The Attempt at a Solution
OK, so I'm stuck on computing the transition amplitude here. Following Aitchison and Hey, the transition amplitude is (letting the initial momentum be pi and the final momenta be p1 and p2):
<f|S|i>=<p_1, p_2|S|p_i>
To the lowest order in \mu, the S-matrix is
S=-i\mu \int d^4 x \mathcal{H}_{interaction}=-i\mu \int d^4 x \Phi \phi \phi
so to lowest order, the transition amplitude is
<p_1, p_2|S|p_i>=-i\mu<0|a_{\phi}(p_1) a_{\phi}(p_2) \sqrt(2E_1) \sqrt(2E_2) \int d^4 x \Phi \phi \phi \sqrt(2E_i) a_{\Phi}^{\dagger}(p_i) |0>
Considering just the last bit, namely
\phi \phi \sqrt(2E_i) a_{\Phi}^{\dagger}(p_i) |0>
We can expand the \phi in terms of creation and annihilation operators, right?

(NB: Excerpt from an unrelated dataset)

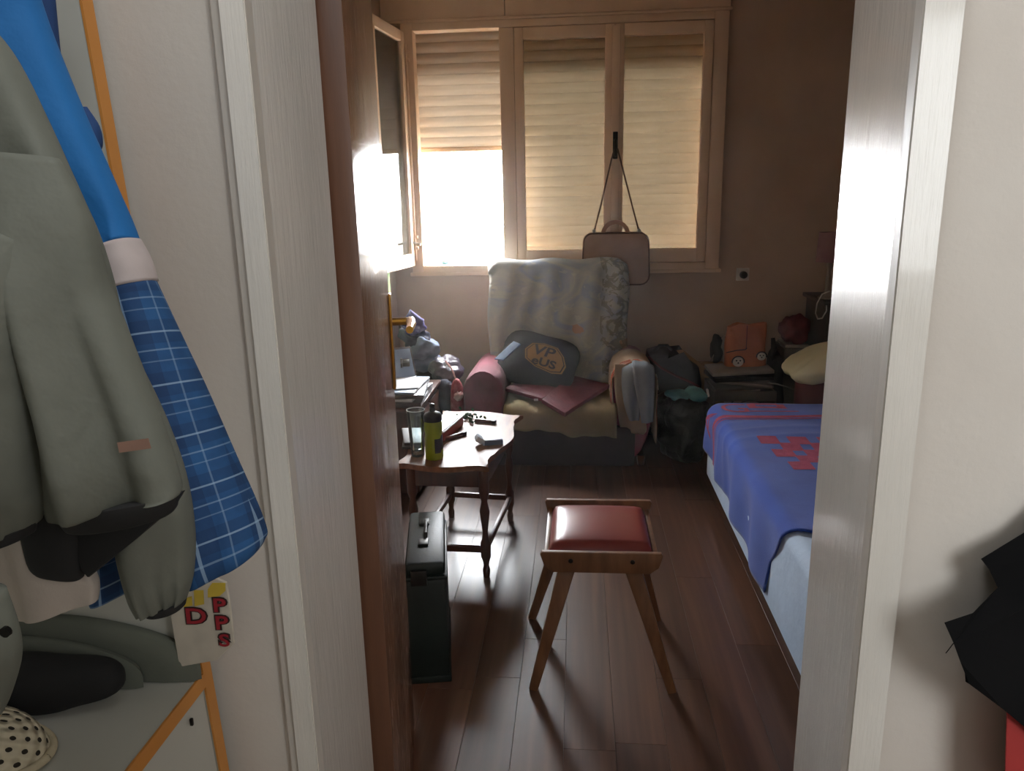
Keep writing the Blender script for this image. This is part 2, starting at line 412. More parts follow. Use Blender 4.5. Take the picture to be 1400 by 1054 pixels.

For the annihilation operator, it'll commute with the a_{\Phi}^{\dagger}(p_i) so that term will give 0. For the other\phi, we get the same thing. So you're going to get something like
\int a_{\phi}^{\dagger}(p_i) a_{\phi}^{\dagger}(p_i) a_{\Phi}^{\dagger}(p_i) |0>
Can't you just commute a_{\Phi}^{\dagger}(p_i) to the left? When bracketed with the final state which has no \Phi particles, this'll give 0. Did I make a mistake? Or do I just have to consider a higher order term in the Dyson expansion?